= WHAT YOU ARE ASKED TO DO =
Output the material below in full, exactly as it is.
>> Begin
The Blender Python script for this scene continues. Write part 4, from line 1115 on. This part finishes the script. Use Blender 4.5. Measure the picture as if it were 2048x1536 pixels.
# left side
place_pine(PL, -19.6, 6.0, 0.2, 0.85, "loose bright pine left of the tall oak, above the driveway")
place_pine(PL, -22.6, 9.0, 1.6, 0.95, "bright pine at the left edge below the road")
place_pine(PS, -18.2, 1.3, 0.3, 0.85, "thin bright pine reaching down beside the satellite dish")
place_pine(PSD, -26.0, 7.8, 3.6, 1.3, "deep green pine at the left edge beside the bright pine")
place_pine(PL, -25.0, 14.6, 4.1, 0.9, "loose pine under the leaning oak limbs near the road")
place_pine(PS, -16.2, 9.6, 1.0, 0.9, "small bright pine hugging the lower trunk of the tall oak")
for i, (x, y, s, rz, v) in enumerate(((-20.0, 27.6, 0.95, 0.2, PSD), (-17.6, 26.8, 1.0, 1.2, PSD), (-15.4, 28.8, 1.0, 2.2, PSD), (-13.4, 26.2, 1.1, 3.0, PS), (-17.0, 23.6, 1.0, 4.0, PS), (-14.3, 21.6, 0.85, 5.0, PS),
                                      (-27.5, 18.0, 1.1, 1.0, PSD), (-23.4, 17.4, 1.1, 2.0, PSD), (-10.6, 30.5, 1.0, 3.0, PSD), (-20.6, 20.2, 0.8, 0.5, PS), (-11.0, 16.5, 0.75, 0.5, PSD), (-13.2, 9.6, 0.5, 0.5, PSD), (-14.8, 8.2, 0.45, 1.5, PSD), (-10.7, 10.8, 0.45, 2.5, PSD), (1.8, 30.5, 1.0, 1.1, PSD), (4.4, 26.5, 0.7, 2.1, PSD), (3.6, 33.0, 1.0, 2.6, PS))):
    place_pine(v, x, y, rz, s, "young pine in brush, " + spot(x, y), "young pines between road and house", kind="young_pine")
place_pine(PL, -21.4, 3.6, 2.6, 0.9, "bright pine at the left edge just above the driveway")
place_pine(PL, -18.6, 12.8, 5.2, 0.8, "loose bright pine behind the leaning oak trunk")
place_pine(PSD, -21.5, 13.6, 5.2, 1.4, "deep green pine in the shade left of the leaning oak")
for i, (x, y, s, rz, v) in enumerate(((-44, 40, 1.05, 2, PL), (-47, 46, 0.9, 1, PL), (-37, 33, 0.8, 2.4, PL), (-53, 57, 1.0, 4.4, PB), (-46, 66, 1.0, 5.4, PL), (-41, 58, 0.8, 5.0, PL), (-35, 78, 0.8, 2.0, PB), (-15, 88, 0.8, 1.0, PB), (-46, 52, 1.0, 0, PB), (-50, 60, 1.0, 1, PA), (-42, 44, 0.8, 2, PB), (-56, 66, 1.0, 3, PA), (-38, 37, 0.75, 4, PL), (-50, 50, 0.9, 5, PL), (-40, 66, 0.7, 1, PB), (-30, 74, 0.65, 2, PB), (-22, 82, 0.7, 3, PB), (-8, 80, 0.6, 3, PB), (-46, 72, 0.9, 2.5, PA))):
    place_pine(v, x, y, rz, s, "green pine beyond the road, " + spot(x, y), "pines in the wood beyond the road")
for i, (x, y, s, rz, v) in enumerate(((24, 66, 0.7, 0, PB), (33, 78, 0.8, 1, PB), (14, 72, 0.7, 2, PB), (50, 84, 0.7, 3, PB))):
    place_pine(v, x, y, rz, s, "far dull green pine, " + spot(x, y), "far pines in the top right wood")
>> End
= TASK ANSWER =
The Blender Python script for this scene continues. Write part 4, from line 1115 on. This part finishes the script. Use Blender 4.5. Measure the picture as if it were 2048x1536 pixels.
# left side
place_pine(PL, -19.6, 6.0, 0.2, 0.85, "loose bright pine left of the tall oak, above the driveway")
place_pine(PL, -22.6, 9.0, 1.6, 0.95, "bright pine at the left edge below the road")
place_pine(PS, -18.2, 1.3, 0.3, 0.85, "thin bright pine reaching down beside the satellite dish")
place_pine(PSD, -26.0, 7.8, 3.6, 1.3, "deep green pine at the left edge beside the bright pine")
place_pine(PL, -25.0, 14.6, 4.1, 0.9, "loose pine under the leaning oak limbs near the road")
place_pine(PS, -16.2, 9.6, 1.0, 0.9, "small bright pine hugging the lower trunk of the tall oak")
for i, (x, y, s, rz, v) in enumerate(((-20.0, 27.6, 0.95, 0.2, PSD), (-17.6, 26.8, 1.0, 1.2, PSD), (-15.4, 28.8, 1.0, 2.2, PSD), (-13.4, 26.2, 1.1, 3.0, PS), (-17.0, 23.6, 1.0, 4.0, PS), (-14.3, 21.6, 0.85, 5.0, PS),
                                      (-27.5, 18.0, 1.1, 1.0, PSD), (-23.4, 17.4, 1.1, 2.0, PSD), (-10.6, 30.5, 1.0, 3.0, PSD), (-20.6, 20.2, 0.8, 0.5, PS), (-11.0, 16.5, 0.75, 0.5, PSD), (-13.2, 9.6, 0.5, 0.5, PSD), (-14.8, 8.2, 0.45, 1.5, PSD), (-10.7, 10.8, 0.45, 2.5, PSD), (1.8, 30.5, 1.0, 1.1, PSD), (4.4, 26.5, 0.7, 2.1, PSD), (3.6, 33.0, 1.0, 2.6, PS))):
    place_pine(v, x, y, rz, s, "young pine in brush, " + spot(x, y), "young pines between road and house", kind="young_pine")
place_pine(PL, -21.4, 3.6, 2.6, 0.9, "bright pine at the left edge just above the driveway")
place_pine(PL, -18.6, 12.8, 5.2, 0.8, "loose bright pine behind the leaning oak trunk")
place_pine(PSD, -21.5, 13.6, 5.2, 1.4, "deep green pine in the shade left of the leaning oak")
for i, (x, y, s, rz, v) in enumerate(((-44, 40, 1.05, 2, PL), (-47, 46, 0.9, 1, PL), (-37, 33, 0.8, 2.4, PL), (-53, 57, 1.0, 4.4, PB), (-46, 66, 1.0, 5.4, PL), (-41, 58, 0.8, 5.0, PL), (-35, 78, 0.8, 2.0, PB), (-15, 88, 0.8, 1.0, PB), (-46, 52, 1.0, 0, PB), (-50, 60, 1.0, 1, PA), (-42, 44, 0.8, 2, PB), (-56, 66, 1.0, 3, PA), (-38, 37, 0.75, 4, PL), (-50, 50, 0.9, 5, PL), (-40, 66, 0.7, 1, PB), (-30, 74, 0.65, 2, PB), (-22, 82, 0.7, 3, PB), (-8, 80, 0.6, 3, PB), (-46, 72, 0.9, 2.5, PA))):
    place_pine(v, x, y, rz, s, "green pine beyond the road, " + spot(x, y), "pines in the wood beyond the road")
for i, (x, y, s, rz, v) in enumerate(((24, 66, 0.7, 0, PB), (33, 78, 0.8, 1, PB), (14, 72, 0.7, 2, PB), (50, 84, 0.7, 3, PB))):
    place_pine(v, x, y, rz, s, "far dull green pine, " + spot(x, y), "far pines in the top right wood")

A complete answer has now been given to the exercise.